Alfred Kinsey (1894-1956) transformed our understanding of human sexuality and, as a result, found himself in the late 1940s and early 1950s at the centre of the biggest scientific storm since Darwin.
Kinsey’s shocking contribution to the study of sex was to write about what people actually did, as opposed to what they ought to do. His two volumes on sexual behaviour in the human male (1948) and the human female (1953), drawing upon thousands of interviews, startled America with their revelations about the extent of aberrant sexualities such masturbation, pre-marital and extra-marital sex, and homosexuality.
It is to Kinsey that we owe the now-standard claim that 10% of the population is gay, though this not in fact what his research actually showed.

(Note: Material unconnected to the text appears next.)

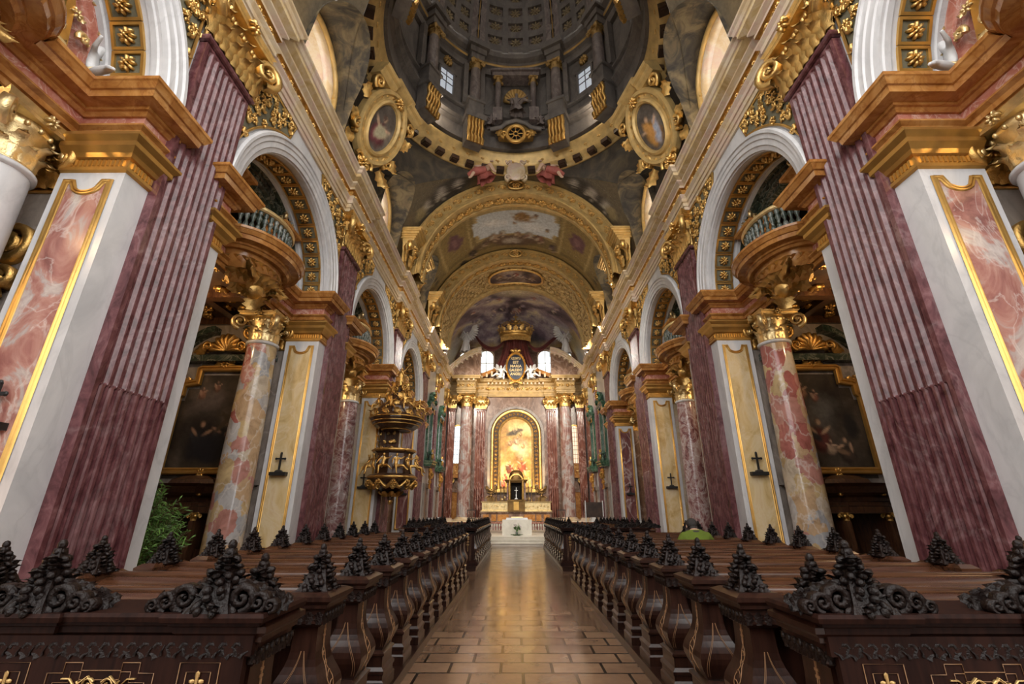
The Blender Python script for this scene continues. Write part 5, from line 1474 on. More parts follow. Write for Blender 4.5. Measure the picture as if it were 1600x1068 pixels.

Among men, he said, about a third had experienced same-sex contact to the point of orgasm; about 2% were exclusively homosexual; about 10% were primarily homosexual for three years or more. Among women, these figures were somewhat lower. He rejected rigid categories of sexuality, proposing instead a seven point scale from 6 (exclusively homosexual) to 0 (exclusively heterosexual).
Although he usually presented himself as merely a scientific observer who was as shocked by his findings as everyone else, recent biographies have argued that he was in fact a masterful publicist, who set out on his research project with the intention of challenging traditional sexual morality. His own sado-masochistic and homosexual experiences are now a matter of public record.